Brak porozumienia między Republikanami a Demokratami spowodował, że o północy czasu amerykańskiego doszło do zablokowania wydatków amerykańskiej administracji rządowej. Associated Press sprawdziła, jakie konsekwencje dla każdego Amerykanina będzie miał „government shutdown”.
1. W publicznej służbie zdrowia już przyjęci chorzy będą nadal leczeni, jednak nowi pacjenci nie będą przyjmowani. Służby sanitarno – epidemiologiczne będą zajmowały się tylko nagłymi przypadkami, rezygnując z rutynowych kontroli. W podobny sposób będzie działała inspekcja bezpieczeństwa pracy.
2. Sądy federalne będą działać normalnie przez 10 dni roboczych po zablokowaniu wydatków. Potem pracownicy, których praca nie jest niezbędna, zostaną wysłani na urlop. Rozprawy nadal będą się jednak odbywały. Działać będą wszystkie więzienia federalne. Personel wojskowy na aktywnej służbie będzie nadal pełnił obowiązki, jednak jego wynagrodzenia będzie wypłacane z opóźnieniem. Na urlop pójdzie część cywilnego personelu armii.
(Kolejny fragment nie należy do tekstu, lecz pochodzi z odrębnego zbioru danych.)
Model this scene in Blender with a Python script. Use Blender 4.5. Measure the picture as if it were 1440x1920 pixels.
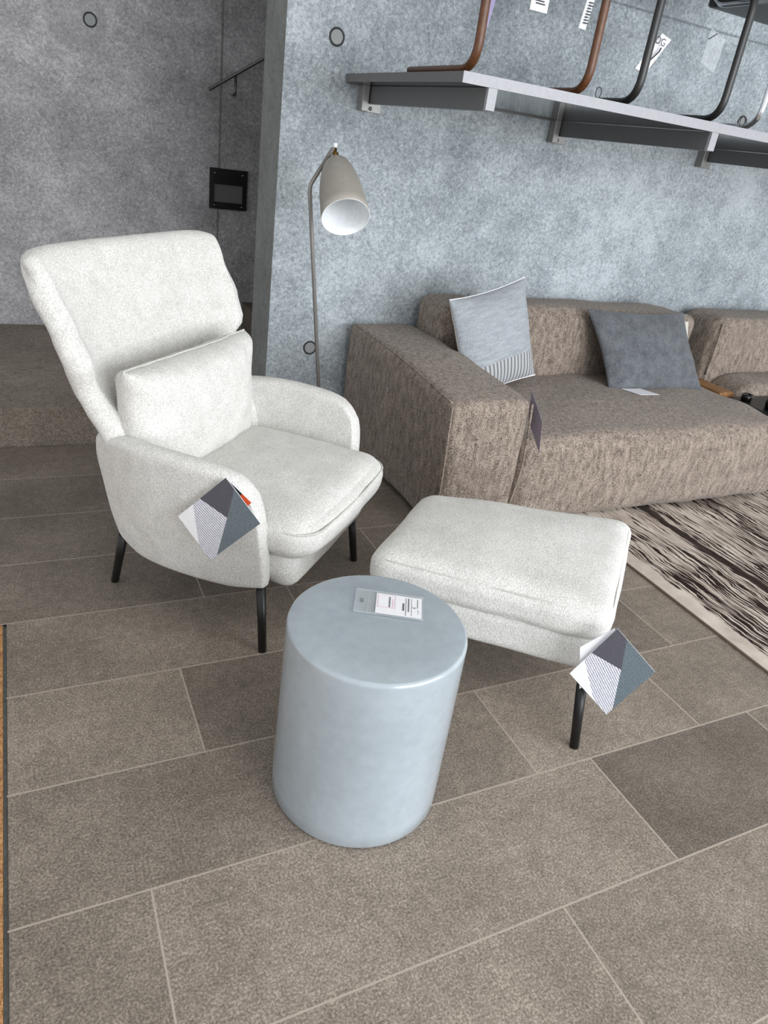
import bpy, bmesh, math, random
from mathutils import Vector, Matrix, noise

for o in list(bpy.data.objects):
    bpy.data.objects.remove(o, do_unlink=True)
scene = bpy.context.scene
COL = scene.collection
rnd = random.Random(7)

# ------------------------------------------------------------------ camera
cam_d = bpy.data.cameras.new('camera')
cam_d.sensor_fit = 'VERTICAL'
cam_d.sensor_height = 24.0
cam_d.sensor_width = 18.0
cam_d.lens = 16.834
cam_d.clip_start = 0.05
cam = bpy.data.objects.new('camera', cam_d)
COL.objects.link(cam)
FW = Vector((0.4268, 0.7805, -0.4567)).normalized()
UPV = Vector((0.0860, 0.4680, 0.8795))
RT = FW.cross(UPV).normalized()
UPV = RT.cross(FW).normalized()
cam.matrix_world = Matrix(((RT.x, UPV.x, -FW.x, 0.0), (RT.y, UPV.y, -FW.y, 0.0), (RT.z, UPV.z, -FW.z, 1.4), (0, 0, 0, 1)))
scene.camera = cam

# ------------------------------------------------------------------ light
scene.view_settings.view_transform = 'Standard'
scene.view_settings.look = 'None'
scene.view_settings.gamma = 1.0
scene.view_settings.use_curve_mapping = False
scene.view_settings.exposure = 0.60

world = bpy.data.worlds.new('world')
scene.world = world
world.use_nodes = True
wb = world.node_tree.nodes['Background']
wb.inputs['Color'].default_value = (0.93, 0.97, 1.0, 1)
wb.inputs['Strength'].default_value = 0.75

def area(name, loc, target, sx, sy, power, col):
    d = bpy.data.lights.new(name, 'AREA')
    d.shape = 'RECTANGLE'; d.size = sx; d.size_y = sy; d.energy = power; d.color = col
    o = bpy.data.objects.new(name, d); COL.objects.link(o)
    o.location = loc
    o.rotation_euler = (Vector(target) - Vector(loc)).to_track_quat('-Z', 'Y').to_euler()
    return o
area('window_daylight', (3.2, -3.3, 1.7), (1.4, 2.2, 0.5), 5.5, 2.8, 240, (0.93, 0.97, 1.0))
area('ceiling_light', (1.4, 0.9, 3.0), (1.4, 1.4, 0.0), 3.6, 2.6, 20, (1.0, 0.98, 0.95))  # broad soft light standing for the overhead lamps

# ------------------------------------------------------------------ node helpers
def srgb(r, g, b):
    f = lambda c: ((c/255.0)/12.92 if c/255.0 <= 0.04045 else ((c/255.0+0.055)/1.055)**2.4)
    return (f(r), f(g), f(b), 1.0)

class NT:
    def __init__(self, name):
        self.m = bpy.data.materials.new(name); self.m.use_nodes = True
        self.t = self.m.node_tree; self.n = self.t.nodes; self.l = self.t.links
        self.b = self.n['Principled BSDF']
        self.co = self.n.new('ShaderNodeTexCoord').outputs['Object']
    def set(self, **k):
        for a, v in k.items():
            self.b.inputs[a.replace('_', ' ')].default_value = v
    def link(self, a, b): self.l.new(a, b)
    def mapping(self, scale=(1, 1, 1), rot=(0, 0, 0), src=None, loc=(0, 0, 0)):
        n = self.n.new('ShaderNodeMapping'); n.inputs['Scale'].default_value = scale
        n.inputs['Rotation'].default_value = rot; n.inputs['Location'].default_value = loc
        self.link(src or self.co, n.inputs['Vector']); return n.outputs['Vector']
    def noise(self, scale, detail=4, rough=0.6, src=None, dist=0.0):
        n = self.n.new('ShaderNodeTexNoise'); n.inputs['Scale'].default_value = scale
        n.inputs['Detail'].default_value = detail; n.inputs['Roughness'].default_value = rough
        n.inputs['Distortion'].default_value = dist
        self.link(src or self.co, n.inputs['Vector']); return n.outputs['Fac']
    def voronoi(self, scale, src=None, out='Distance'):
        n = self.n.new('ShaderNodeTexVoronoi'); n.inputs['Scale'].default_value = scale
        self.link(src or self.co, n.inputs['Vector']); return n.outputs[out]
    def wave(self, scale, dist=0, detail=2, dscale=1, src=None, direction='X', typ='BANDS'):
        n = self.n.new('ShaderNodeTexWave'); n.wave_type = typ; n.bands_direction = direction
        n.inputs['Scale'].default_value = scale; n.inputs['Distortion'].default_value = dist
        n.inputs['Detail'].default_value = detail; n.inputs['Detail Scale'].default_value = dscale
        self.link(src or self.co, n.inputs['Vector']); return n.outputs['Fac']
    def ramp(self, src, stops, interp='LINEAR'):
        n = self.n.new('ShaderNodeValToRGB'); r = n.color_ramp; r.interpolation = interp
        while len(r.elements) > 1: r.elements.remove(r.elements[-1])
        r.elements[0].position = stops[0][0]; r.elements[0].color = stops[0][1]
        for p, c in stops[1:]:
            e = r.elements.new(p); e.color = c
        self.link(src, n.inputs['Fac']); return n.outputs['Color']
    def mix(self, fac, a, b, blend='MIX'):
        n = self.n.new('ShaderNodeMix'); n.data_type = 'RGBA'; n.blend_type = blend
        for s, v in ((n.inputs[0], fac), (n.inputs[6], a), (n.inputs[7], b)):
            if hasattr(v, 'is_linked') or hasattr(v, 'links'): self.link(v, s)
            else: s.default_value = v
        return n.outputs[2]
    def math(self, op, a, b=0.0, clamp=False):
        n = self.n.new('ShaderNodeMath'); n.operation = op; n.use_clamp = clamp
        for s, v in ((n.inputs[0], a), (n.inputs[1], b)):
            if hasattr(v, 'links'): self.link(v, s)
            else: s.default_value = v
        return n.outputs[0]
    def sep(self, src=None):
        n = self.n.new('ShaderNodeSeparateXYZ'); self.link(src or self.co, n.inputs[0]); return n.outputs
    def color(self, c): self.link(c, self.b.inputs['Base Color'])
    def bump(self, h, strength=0.3, dist=0.002):
        n = self.n.new('ShaderNodeBump'); n.inputs['Strength'].default_value = strength
        n.inputs['Distance'].default_value = dist
        self.link(h, n.inputs['Height']); self.link(n.outputs['Normal'], self.b.inputs['Normal'])

def g(v): return (v, v, v, 1)
def plain(name, rgb, rough=0.5, metal=0.0, var=0.06, **k):
    t = NT(name)
    c = srgb(*rgb)
    lo = tuple(x*(1-var) for x in c[:3])+(1,); hi = tuple(min(1, x*(1+var)) for x in c[:3])+(1,)
    t.color(t.ramp(t.noise(60, 3), [(0.3, lo), (0.7, hi)]))
    t.set(Roughness=rough, Metallic=metal, **k)
    return t.m

def concrete(name, dark, light, seam=None, patch=None, hseam=None):
    t = NT(name)
    big = t.noise(1.1, 5, 0.6); mid = t.noise(7, 6, 0.65); fine = t.noise(62, 6, 0.78, dist=0.8)
    vf = t.noise(190, 3, 0.7)
    s = t.math('ADD', t.math('MULTIPLY', big, 0.9), t.math('ADD', t.math('MULTIPLY', mid, 0.6), t.math('MULTIPLY', fine, 1.5)))
    s = t.math('ADD', s, t.math('MULTIPLY', vf, 0.55))
    s = t.math('DIVIDE', s, 3.55)
    c = t.ramp(s, [(0.415, srgb(*dark)), (0.5, srgb(*[(a+b)/2 for a, b in zip(dark, light)])), (0.575, srgb(*light))])
    pits = t.ramp(t.voronoi(16), [(0.0, g(1)), (0.035, g(1)), (0.06, g(0))])
    pitmask = t.math('MULTIPLY', pits, t.ramp(t.noise(5, 2), [(0.56, g(0)), (0.6, g(1))]))
    c = t.mix(t.math('MULTIPLY', pitmask, 0.55), c, srgb(*[d*0.5 for d in dark]))
    x, y, z = t.sep()
    if seam is not None:
        dx = t.math('ABSOLUTE', t.math('SUBTRACT', x, seam))
        c = t.mix(t.math('MULTIPLY', t.ramp(dx, [(0.0, g(1)), (0.004, g(0.8)), (0.009, g(0))]), 0.6), c, srgb(*[d*0.55 for d in dark]))
    if hseam is not None:
        dz = t.math('ABSOLUTE', t.math('SUBTRACT', z, hseam))
        c = t.mix(t.math('MULTIPLY', t.ramp(dz, [(0.0, g(1)), (0.003, g(0.8)), (0.007, g(0))]), 0.55), c, srgb(*[d*0.5 for d in dark]))
    if patch is not None:
        vm = t.n.new('ShaderNodeVectorMath'); vm.operation = 'DISTANCE'
        t.link(t.co, vm.inputs[0]); vm.inputs[1].default_value = patch
        c = t.mix(t.math('MULTIPLY', t.ramp(vm.outputs['Value'], [(0.0, g(1)), (0.135, g(1)), (0.16, g(0))]), 0.35), c, srgb(*[d*0.95 for d in dark]))
    t.color(c); t.set(Roughness=0.72)
    t.b.inputs['Specular IOR Level'].default_value = 0.3
    t.bump(t.math('ADD', fine, t.math('MULTIPLY', vf, 0.5)), 0.25, 0.003)
    return t.m

def fabric(name, lo, hi, scale=260, bump=0.5, blotch=0.35, bd=0.0015, streak=None, mid=18):
    t = NT(name)
    f = t.noise(scale, 3, 0.7)
    v = t.voronoi(scale*1.15)
    m = t.noise(mid, 5, 0.65, src=t.mapping(streak) if streak else None)
    s = t.math('ADD', t.math('MULTIPLY', f, 1-blotch), t.math('MULTIPLY', m, blotch))
    t.color(t.ramp(s, [(0.40, srgb(*lo)), (0.60, srgb(*hi))]))
    t.set(Roughness=0.95)
    t.b.inputs['Specular IOR Level'].default_value = 0.15
    t.b.inputs['Sheen Weight'].default_value = 0.15
    t.bump(t.math('ADD', f, v), bump, bd)
    return t.m

M = {}
M['concrete_pale'] = concrete('pale_concrete', (112, 119, 124), (190, 197, 202), hseam=2.10)
M['concrete_left'] = concrete('left_concrete', (122, 121, 123), (200, 198, 201), seam=1.10, patch=(0.36, 4.63, 1.735))  # left wall copy of the concrete, colour lightened to offset weaker light there
M['concrete_reveal'] = concrete('reveal_concrete', (110, 112, 110), (150, 152, 150))
M['white_ceiling'] = plain('white_ceiling', (225, 225, 222), 0.9)
M['cream'] = fabric('cream_boucle', (190, 188, 184), (226, 224, 220), 230, 0.55, 0.22)
M['cream_piping'] = fabric('cream_piping', (180, 178, 172), (212, 210, 204), 230, 0.3, 0.3)
M['taupe'] = fabric('taupe_chenille', (84, 73, 65), (174, 159, 147), 210, 0.7, 0.36, 0.0025, (3.2, 3.2, 1), 17)
M['grey_knit'] = fabric('pale_grey_knit', (138, 143, 149), (172, 177, 182), 240, 0.4, 0.4, 0.001, (0.35, 1, 2.2), 40)
M['charcoal_knit'] = fabric('charcoal_knit', (74, 77, 82), (116, 119, 124), 240, 0.5, 0.35)
M['cream_cloth'] = fabric('cream_cloth', (196, 192, 182), (222, 218, 208), 240, 0.3, 0.3)
M['black_metal'] = plain('black_metal', (14, 14, 15), 0.42)
M['steel'] = plain('brushed_steel', (150, 149, 150), 0.42, 0.55)
M['rail_steel'] = plain('dark_rail_steel', (92, 92, 92), 0.3, 0.8)
M['shelf_grey'] = plain('grey_lacquer', (104, 104, 105), 0.5)
M['shelf_edge'] = plain('pale_grey_edge', (152, 151, 157), 0.4)
M['shelf_gloss'] = plain('glossy_underside', (150, 153, 153), 0.1, 0.95, 0.02)
M['bracket_grey'] = plain('bracket_grey', (98, 98, 99), 0.45)
M['bracket_plate'] = plain('bracket_plate_grey', (140, 138, 136), 0.4, 0.3)
M['leather_tan'] = plain('tan_leather', (88, 52, 26), 0.42, 0.0, 0.25)
M['leather_black'] = plain('black_leather', (30, 29, 29), 0.38, 0.0, 0.2)
M['chrome'] = plain('chrome', (215, 215, 218), 0.12, 1.0, 0.02)
M['lamp_grey'] = plain('lamp_grey', (158, 152, 144), 0.32)
M['lamp_white'] = plain('lamp_white', (238, 240, 242), 0.6)
M['stem_metal'] = plain('stem_metal', (150, 146, 142), 0.35, 0.4)
M['brass'] = plain('brass', (190, 150, 80), 0.25, 1.0)
M['rubber'] = plain('dark_rubber', (42, 42, 43), 0.6)
M['plug_grey'] = plain('plug_grey', (146, 148, 148), 0.8)
M['paper'] = plain('white_paper', (236, 236, 240), 0.6, 0, 0.02)
M['ink'] = plain('dark_ink', (58, 58, 66), 0.6)
M['pink_ink'] = plain('pink_ink', (214, 172, 186), 0.6)
M['orange'] = plain('orange_card', (224, 92, 48), 0.6)
M['lilac'] = plain('lilac_card', (150, 142, 178), 0.6)
M['mauve'] = plain('mauve_grey_card', (122, 112, 122), 0.6)
t = NT('oak_wood'); t.color(t.ramp(t.noise(12, 5, 0.6, src=t.mapping((6, 0.8, 6))), [(0.3, srgb(112, 74, 42)), (0.7, srgb(168, 122, 76))])); t.set(Roughness=0.5); M['oak'] = t.m
M['black_glass'] = plain('black_glass', (12, 12, 13), 0.06)
M['black_top'] = plain('black_tabletop', (16, 16, 17), 0.38)
t = NT('clear_plastic'); t.color(t.ramp(t.noise(30), [(0.3, srgb(208, 214, 216)), (0.7, srgb(222, 228, 230))])); t.set(Roughness=0.08, Alpha=0.22); M['clear'] = t.m
t = NT('clear_glass'); t.color(t.ramp(t.noise(30), [(0.3, g(0.9)), (0.7, g(0.95))])); t.set(Roughness=0.03); t.b.inputs['Transmission Weight'].default_value = 1.0; M['glass'] = t.m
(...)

3. Poczta będzie dostarczana, na służbie pozostaną kontrolerzy lotów oraz funkcjonariusze kontrolujący bezpieczeństwo na lotniskach. Nadal będą rozpatrywane wnioski obcokrajowców o amerykańską wizę i podania Amerykanów o paszport. Obywatele USA mogą też nadal liczyć na pomoc swoich służb dyplomatycznych w czasie pobytu za granicą.
4. Amerykanie nadal muszą płacić podatki, a należne świadczenia społeczne będą wypłacane. Służby podatkowe zawieszą jednak kontrole, a zapytania podatników nie będą obsługiwane.
5. Na stanowiskach pozostaną pracownicy NASA, agencja pogodowa nie zaprzestanie sporządzania prognoz, a narodowe centrum huraganowe będzie działać normalnie. Zamknięte zostaną jednak muzea i parki narodowe. Zwiedzający "pocałują klamkę" między innymi w narodowym zoo w Waszyngtonie, Statule Wolności oraz na wyspie Alcatraz.
Pięć konsekwencji „government shutdown”
opublikowano: 2013-09-30 13:10
O północy w USA doszło do blokady wydatków rządu federalnego. Państwo jednak nadal będzie wywiązywało się z podstawowych obowiązków wobec obywateli, ale część służb ograniczy działalność do interwencji w nagłych przypadkach, wynika z analizy przygotowanej przez agencję Associated Press.